The practice of gerrymandering can be traced back to Patrick Henry, one of the nation’s founding fathers and an opponent of the new Constitution. Patrick Henry attempted to draw district lines to deny James Madison, the primary author of the Constitution, a seat in Congress. He drew district lines around areas that included strong opposition to Madison. Although Henry’s plan failed, the idea of gerrymandering was formed. Over time, gerrymandering expanded into several forms. One study conducted by Farkul Gul and Wolfgang Pesendorfer discussed the outcomes of a partisan gerrymander, the most common type. According to the study, two parties decided to redraw their redistricting plans to “maximize their probability of winning a majority in the House of Representatives”. In this situation, the stronger party chose to segregate more people than the other, eventually giving the stronger party an advantage. Gul and Pesendorfer learned from their model that “when one party controls redistricting, the equilibrium policy is biased towards the preferences of the redistricting party’s supporters”. Most forms of gerrymandering have results similar to Gul and Pesendorfer’s findings, where one party uses its extensive influence for political gain.  

Many people have questioned the constitutionality of gerrymandering. Generally, the process of gerrymandering is regarded as constitutional by the Supreme Court, however, there are specific types of gerrymandering that are deemed unconstitutional. Racial gerrymandering, for example, is prohibited under the “Voting Rights Act of 1965”. A state cannot make changes to its redistricting plans without first establishing that the change does not, and will not, discriminate against a minority group or race. Even if this has been ruled, the Act has not been properly enforced, and states have often taken advantage of it. Race, in fact, seems to play an important role in redistricting and gerrymandering. In Cox and Holden’s Reconsidering Racial and Partisan Gerrymandering, a model of an optimal partisan gerrymander puts race into play. Cox and Holden use two races – African American and American. The African American Democrats outnumber the white Republicans in this scenario. In an optimal partisan gerrymander, the “Democratic redistricting authority will create a majority-minority district for purely partisan reasons. But the Democrats would not create anything like a supermajority in this district”.  The Democrats would continue to maintain their majority-minority plan, while the Republicans would include the African American minority through a completely different method. The Republicans would “create districts in which African American voters remain just below 50 percent of the district”. The two political parties would continue to do so until they have reached an equilibrium. Cox and Holden’s model is the epitome of partisan and racial gerrymandering. It displays and emphasizes the perfect form of gerrymandering we try to achieve.  

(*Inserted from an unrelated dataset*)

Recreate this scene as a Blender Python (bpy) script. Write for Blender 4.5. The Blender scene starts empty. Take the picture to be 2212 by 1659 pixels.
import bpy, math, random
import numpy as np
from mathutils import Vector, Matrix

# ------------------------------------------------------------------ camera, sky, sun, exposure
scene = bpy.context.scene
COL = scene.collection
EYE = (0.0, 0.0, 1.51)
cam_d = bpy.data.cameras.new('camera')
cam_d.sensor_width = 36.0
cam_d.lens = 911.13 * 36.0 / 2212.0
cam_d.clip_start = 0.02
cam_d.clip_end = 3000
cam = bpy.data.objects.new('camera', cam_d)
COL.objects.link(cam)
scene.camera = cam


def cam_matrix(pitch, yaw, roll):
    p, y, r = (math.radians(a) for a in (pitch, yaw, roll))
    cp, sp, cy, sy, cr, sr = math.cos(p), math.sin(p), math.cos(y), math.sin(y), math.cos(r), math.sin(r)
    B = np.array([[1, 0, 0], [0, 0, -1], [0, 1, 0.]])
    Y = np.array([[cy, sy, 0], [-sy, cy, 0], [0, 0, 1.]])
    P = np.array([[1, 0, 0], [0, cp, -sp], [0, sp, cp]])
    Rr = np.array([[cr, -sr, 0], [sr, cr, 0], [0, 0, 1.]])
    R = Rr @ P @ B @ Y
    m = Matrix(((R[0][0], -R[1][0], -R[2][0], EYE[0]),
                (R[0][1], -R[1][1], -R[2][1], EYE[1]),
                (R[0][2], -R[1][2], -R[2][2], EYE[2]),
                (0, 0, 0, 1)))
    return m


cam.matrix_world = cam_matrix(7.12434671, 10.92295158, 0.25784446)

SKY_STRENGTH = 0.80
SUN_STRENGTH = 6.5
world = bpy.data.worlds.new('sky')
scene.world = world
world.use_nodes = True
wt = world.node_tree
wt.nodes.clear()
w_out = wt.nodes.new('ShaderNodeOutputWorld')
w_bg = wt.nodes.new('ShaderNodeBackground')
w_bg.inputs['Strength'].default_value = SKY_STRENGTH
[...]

Gerrymandering is an important aspect of the political scene that we must acknowledge and understand. Thomas E. Mann’s study about the importance of gerrymandering points out that “gerrymandering increasingly may be less of a cause and more of an effect of polarization”. Over the years, sociologists and political scientists have performed social experiments, and have collected and analyzed data to further expand our knowledge about gerrymandering. Although we are not experts in the psychological and social reasoning behind gerrymandering, we have more information about its idea, and can successfully create reforms to better the concept of gerrymandering.